### [WORK REQUIRED]
Return only the lines running from the line that holds "What Blender Python" to the line that holds "WARM, MID, COOL", including both.

[3D scene scripts]
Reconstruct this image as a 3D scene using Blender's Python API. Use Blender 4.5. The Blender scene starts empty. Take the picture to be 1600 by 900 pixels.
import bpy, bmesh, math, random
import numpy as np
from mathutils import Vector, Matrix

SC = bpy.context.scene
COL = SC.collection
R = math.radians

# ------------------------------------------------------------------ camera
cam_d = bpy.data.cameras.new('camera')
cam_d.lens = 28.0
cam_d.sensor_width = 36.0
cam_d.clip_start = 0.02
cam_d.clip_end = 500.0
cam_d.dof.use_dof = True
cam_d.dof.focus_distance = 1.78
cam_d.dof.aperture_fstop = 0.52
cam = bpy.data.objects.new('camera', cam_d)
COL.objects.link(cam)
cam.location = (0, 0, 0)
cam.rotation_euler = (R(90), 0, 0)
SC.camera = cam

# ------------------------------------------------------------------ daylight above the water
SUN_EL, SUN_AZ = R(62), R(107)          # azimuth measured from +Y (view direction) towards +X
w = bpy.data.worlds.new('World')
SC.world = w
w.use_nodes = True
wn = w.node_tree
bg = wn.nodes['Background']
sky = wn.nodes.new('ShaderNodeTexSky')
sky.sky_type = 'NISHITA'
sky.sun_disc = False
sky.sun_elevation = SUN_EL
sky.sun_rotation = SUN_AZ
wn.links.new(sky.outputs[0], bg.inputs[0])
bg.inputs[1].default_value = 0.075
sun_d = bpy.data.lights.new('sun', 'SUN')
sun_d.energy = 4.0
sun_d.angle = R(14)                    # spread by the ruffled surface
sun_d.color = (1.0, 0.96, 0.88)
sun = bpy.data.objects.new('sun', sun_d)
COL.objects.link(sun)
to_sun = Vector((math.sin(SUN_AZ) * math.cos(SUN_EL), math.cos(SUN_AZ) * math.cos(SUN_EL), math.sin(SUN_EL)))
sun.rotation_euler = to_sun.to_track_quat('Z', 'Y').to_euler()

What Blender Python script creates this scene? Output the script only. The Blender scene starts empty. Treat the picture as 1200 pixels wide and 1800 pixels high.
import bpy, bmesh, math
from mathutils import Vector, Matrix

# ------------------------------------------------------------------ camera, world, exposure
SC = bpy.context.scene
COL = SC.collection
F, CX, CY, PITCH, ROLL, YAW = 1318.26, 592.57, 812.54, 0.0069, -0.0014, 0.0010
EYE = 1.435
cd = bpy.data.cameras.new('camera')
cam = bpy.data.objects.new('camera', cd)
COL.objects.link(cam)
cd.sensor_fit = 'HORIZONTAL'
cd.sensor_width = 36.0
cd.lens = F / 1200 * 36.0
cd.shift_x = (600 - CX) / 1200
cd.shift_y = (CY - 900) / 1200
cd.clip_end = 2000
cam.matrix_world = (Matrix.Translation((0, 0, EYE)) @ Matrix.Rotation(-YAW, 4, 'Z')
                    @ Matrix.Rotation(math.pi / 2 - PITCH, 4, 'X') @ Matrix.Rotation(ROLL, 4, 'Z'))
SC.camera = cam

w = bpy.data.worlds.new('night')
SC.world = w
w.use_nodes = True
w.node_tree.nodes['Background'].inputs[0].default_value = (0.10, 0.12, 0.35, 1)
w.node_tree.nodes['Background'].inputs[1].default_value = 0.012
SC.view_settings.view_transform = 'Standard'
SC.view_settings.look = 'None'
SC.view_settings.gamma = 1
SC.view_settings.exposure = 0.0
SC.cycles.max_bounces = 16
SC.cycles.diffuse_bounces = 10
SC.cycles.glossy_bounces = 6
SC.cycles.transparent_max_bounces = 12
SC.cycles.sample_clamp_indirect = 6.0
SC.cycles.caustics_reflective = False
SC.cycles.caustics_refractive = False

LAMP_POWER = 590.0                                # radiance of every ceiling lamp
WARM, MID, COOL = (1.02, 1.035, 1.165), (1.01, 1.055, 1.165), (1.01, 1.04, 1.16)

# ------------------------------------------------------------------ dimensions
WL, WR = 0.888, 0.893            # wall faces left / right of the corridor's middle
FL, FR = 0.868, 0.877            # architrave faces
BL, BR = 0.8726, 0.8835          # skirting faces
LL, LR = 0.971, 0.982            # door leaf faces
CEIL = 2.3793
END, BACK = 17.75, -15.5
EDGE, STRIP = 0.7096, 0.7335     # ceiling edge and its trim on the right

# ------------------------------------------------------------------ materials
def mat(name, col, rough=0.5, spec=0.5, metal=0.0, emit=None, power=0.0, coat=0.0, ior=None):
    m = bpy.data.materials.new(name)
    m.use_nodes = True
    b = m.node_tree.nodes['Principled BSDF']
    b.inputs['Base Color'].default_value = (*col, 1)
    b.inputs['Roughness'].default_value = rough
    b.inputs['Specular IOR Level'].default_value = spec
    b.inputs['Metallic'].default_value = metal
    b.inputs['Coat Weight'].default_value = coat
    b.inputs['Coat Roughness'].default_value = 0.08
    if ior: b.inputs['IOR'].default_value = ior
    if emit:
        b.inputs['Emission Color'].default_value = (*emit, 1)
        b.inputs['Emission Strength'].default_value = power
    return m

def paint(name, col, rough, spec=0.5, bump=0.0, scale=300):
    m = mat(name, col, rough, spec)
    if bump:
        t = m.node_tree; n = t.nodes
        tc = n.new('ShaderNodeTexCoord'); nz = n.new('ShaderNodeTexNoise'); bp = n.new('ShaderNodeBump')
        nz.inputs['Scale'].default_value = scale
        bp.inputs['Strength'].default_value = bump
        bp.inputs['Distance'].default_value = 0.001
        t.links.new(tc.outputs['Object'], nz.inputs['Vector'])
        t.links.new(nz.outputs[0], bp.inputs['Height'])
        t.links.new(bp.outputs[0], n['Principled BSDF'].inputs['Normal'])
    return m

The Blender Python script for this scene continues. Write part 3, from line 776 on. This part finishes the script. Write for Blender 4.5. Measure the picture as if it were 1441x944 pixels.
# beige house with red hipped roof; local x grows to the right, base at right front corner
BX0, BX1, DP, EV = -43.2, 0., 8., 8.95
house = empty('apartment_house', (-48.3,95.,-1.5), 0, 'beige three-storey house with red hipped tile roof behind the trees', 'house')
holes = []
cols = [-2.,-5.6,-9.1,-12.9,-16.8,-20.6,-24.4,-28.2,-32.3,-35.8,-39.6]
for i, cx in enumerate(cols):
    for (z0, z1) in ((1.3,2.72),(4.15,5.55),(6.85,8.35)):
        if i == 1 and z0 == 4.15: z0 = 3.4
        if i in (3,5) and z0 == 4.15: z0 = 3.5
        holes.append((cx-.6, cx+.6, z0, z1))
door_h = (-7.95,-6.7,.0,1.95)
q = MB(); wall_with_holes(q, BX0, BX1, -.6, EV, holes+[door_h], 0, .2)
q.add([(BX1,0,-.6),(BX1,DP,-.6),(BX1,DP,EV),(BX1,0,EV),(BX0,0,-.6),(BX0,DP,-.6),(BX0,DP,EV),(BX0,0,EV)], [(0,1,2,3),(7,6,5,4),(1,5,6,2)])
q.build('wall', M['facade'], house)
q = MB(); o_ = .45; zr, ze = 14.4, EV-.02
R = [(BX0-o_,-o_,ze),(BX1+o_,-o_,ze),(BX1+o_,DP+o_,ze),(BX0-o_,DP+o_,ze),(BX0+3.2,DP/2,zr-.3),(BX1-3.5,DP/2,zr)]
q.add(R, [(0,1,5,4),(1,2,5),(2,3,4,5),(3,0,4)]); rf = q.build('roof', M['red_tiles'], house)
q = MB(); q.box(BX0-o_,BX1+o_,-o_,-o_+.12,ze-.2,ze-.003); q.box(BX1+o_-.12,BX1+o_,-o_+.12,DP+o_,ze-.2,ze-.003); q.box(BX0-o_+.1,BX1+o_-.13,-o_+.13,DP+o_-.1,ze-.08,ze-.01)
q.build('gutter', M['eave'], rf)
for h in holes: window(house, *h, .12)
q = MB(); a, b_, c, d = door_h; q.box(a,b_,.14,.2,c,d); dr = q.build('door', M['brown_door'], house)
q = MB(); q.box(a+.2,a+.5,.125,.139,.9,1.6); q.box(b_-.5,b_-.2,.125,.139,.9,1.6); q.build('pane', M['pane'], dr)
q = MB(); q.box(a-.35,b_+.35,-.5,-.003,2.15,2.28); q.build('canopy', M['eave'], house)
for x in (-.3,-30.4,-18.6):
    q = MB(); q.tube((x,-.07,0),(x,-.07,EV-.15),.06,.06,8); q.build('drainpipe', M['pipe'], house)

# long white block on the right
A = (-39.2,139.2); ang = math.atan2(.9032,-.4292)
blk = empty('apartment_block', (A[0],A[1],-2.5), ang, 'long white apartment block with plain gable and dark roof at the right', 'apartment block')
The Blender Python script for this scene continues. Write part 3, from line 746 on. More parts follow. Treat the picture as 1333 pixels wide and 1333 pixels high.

### [RESPONSE TO THE EXERCISE]
What Blender Python script creates this scene? Output the script only. The Blender scene starts empty. Treat the picture as 1200 pixels wide and 1800 pixels high.
import bpy, bmesh, math
from mathutils import Vector, Matrix

# ------------------------------------------------------------------ camera, world, exposure
SC = bpy.context.scene
COL = SC.collection
F, CX, CY, PITCH, ROLL, YAW = 1318.26, 592.57, 812.54, 0.0069, -0.0014, 0.0010
EYE = 1.435
cd = bpy.data.cameras.new('camera')
cam = bpy.data.objects.new('camera', cd)
COL.objects.link(cam)
cd.sensor_fit = 'HORIZONTAL'
cd.sensor_width = 36.0
cd.lens = F / 1200 * 36.0
cd.shift_x = (600 - CX) / 1200
cd.shift_y = (CY - 900) / 1200
cd.clip_end = 2000
cam.matrix_world = (Matrix.Translation((0, 0, EYE)) @ Matrix.Rotation(-YAW, 4, 'Z')
                    @ Matrix.Rotation(math.pi / 2 - PITCH, 4, 'X') @ Matrix.Rotation(ROLL, 4, 'Z'))
SC.camera = cam

w = bpy.data.worlds.new('night')
SC.world = w
w.use_nodes = True
w.node_tree.nodes['Background'].inputs[0].default_value = (0.10, 0.12, 0.35, 1)
w.node_tree.nodes['Background'].inputs[1].default_value = 0.012
SC.view_settings.view_transform = 'Standard'
SC.view_settings.look = 'None'
SC.view_settings.gamma = 1
SC.view_settings.exposure = 0.0
SC.cycles.max_bounces = 16
SC.cycles.diffuse_bounces = 10
SC.cycles.glossy_bounces = 6
SC.cycles.transparent_max_bounces = 12
SC.cycles.sample_clamp_indirect = 6.0
SC.cycles.caustics_reflective = False
SC.cycles.caustics_refractive = False

LAMP_POWER = 590.0                                # radiance of every ceiling lamp
WARM, MID, COOL = (1.02, 1.035, 1.165), (1.01, 1.055, 1.165), (1.01, 1.04, 1.16)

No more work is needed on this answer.